Moving west, Mr. Kramer understands agribusiness too.  He can explain the use of lasers in laying out a modern California vineyard, or the reason why a farmer as opposed to a corporation can no longer hope to get a tomato contract in America.  Farmers aren’t big enough, he explains, to fulfill contracts on the 1980 scale. Some of them can sell better tomatoes for less money than the corporations do—but the big buyer can’t be bothered with the couple of million tomatoes a farmer might produce. On the corporate scale, stability of output is more important than either quality or price.

Mr. Kramer does two remarkable things in this book.  One is to capture the true feel of country life in a high-technology era.  Most writing about the country is an exercise in one form or another of nostalgia, but this book is a vivid and exact account of what really happens.  Such a scene as Mr. Kramer’s description of night harvesting in California—with the floodlights mounted on towers and machines straight out of science fiction, the row-crops supervisor talking on a mobile telephone and a repair crew rumbling across the field in the same kind of truck that services jets—shows a fine ear for American speech and a fine eye for detail.  Mr. Kramer can be sad, funny and incisive in a single paragraph. The book reads as well as the best McPhee or Mitchell. 

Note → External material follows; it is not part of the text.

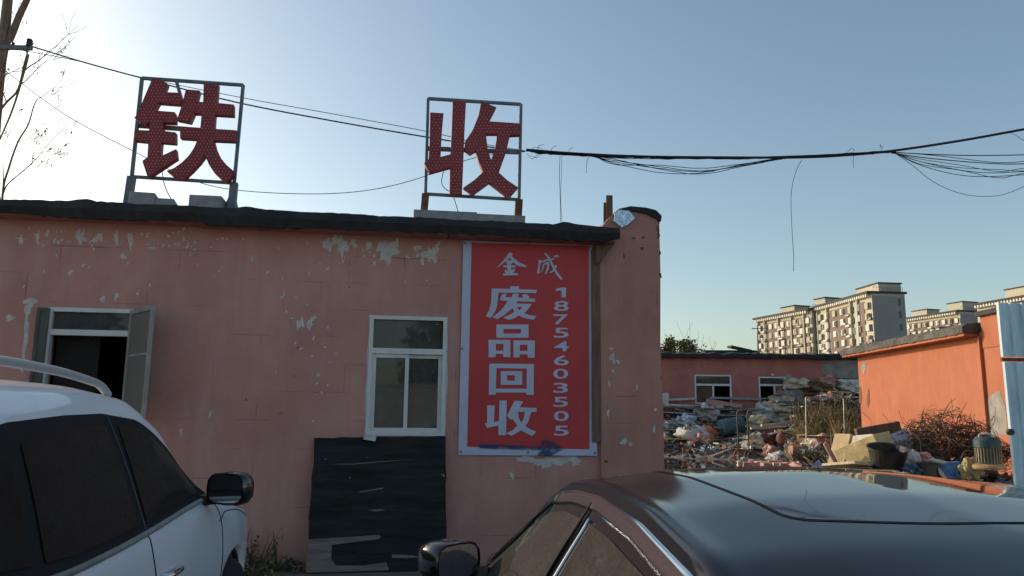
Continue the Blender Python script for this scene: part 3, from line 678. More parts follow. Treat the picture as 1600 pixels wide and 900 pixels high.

Mr. Kramer’s other triumph is to see what scarcely anyone else has seen so clearly:  that the villain in the destruction of rural life is not Earl Butz, or cold-hearted agribusinessmen or greedy distributors, but simply the capital-intensive nature of technology itself.  Technology has laid the same metal hand on the country that it has on armies and on the Olympics (where competitors stayed in Vermont and commuted to and from Lake Placid by helicopter).  No one meant agriculture to change in quite the way it has, and those who stood to lose most from its having happened did most to bring it about.  They did it by being the best farmers. 

“We lost country life when we moved to tractors,” an old Iowan told Mr. Kramer once, a man whose nephew now farms with six tractors, a combine, a bulldozer, two balers—almost enough equipment to outfit our entire Army in 1932.  It’s not enough, however, to assure that the farm will survive the 80’s. 

What we are about to lose next, Mr. Kramer thinks, is the free market in food itself, the power of the consumer to determine what will appear in stores.  The loss of rural life doesn’t affect most Americans much; the loss of the free market in food will.  “The experience of supermarketing in Massachusetts, Iowa, and California, and finding the same brands from the same suppliers on sale coast to coast brings home the message,” Mr. Kramer writes at the end of his book.  America has “a food production chain increasingly dominated in input, processing, and marketing aspects by a few powerful financial forces.”

When that domination is complete, Mr. Kramer thinks, consumers will have the same choice in food that they now have in winter tomatoes—that is, no choice at all. It’s a gloomy message, but one told in an enthralling book. A book that might even do something to modify that future.  Which suggests that however bad economic concentration has been for farmers, it’s been good for journalists.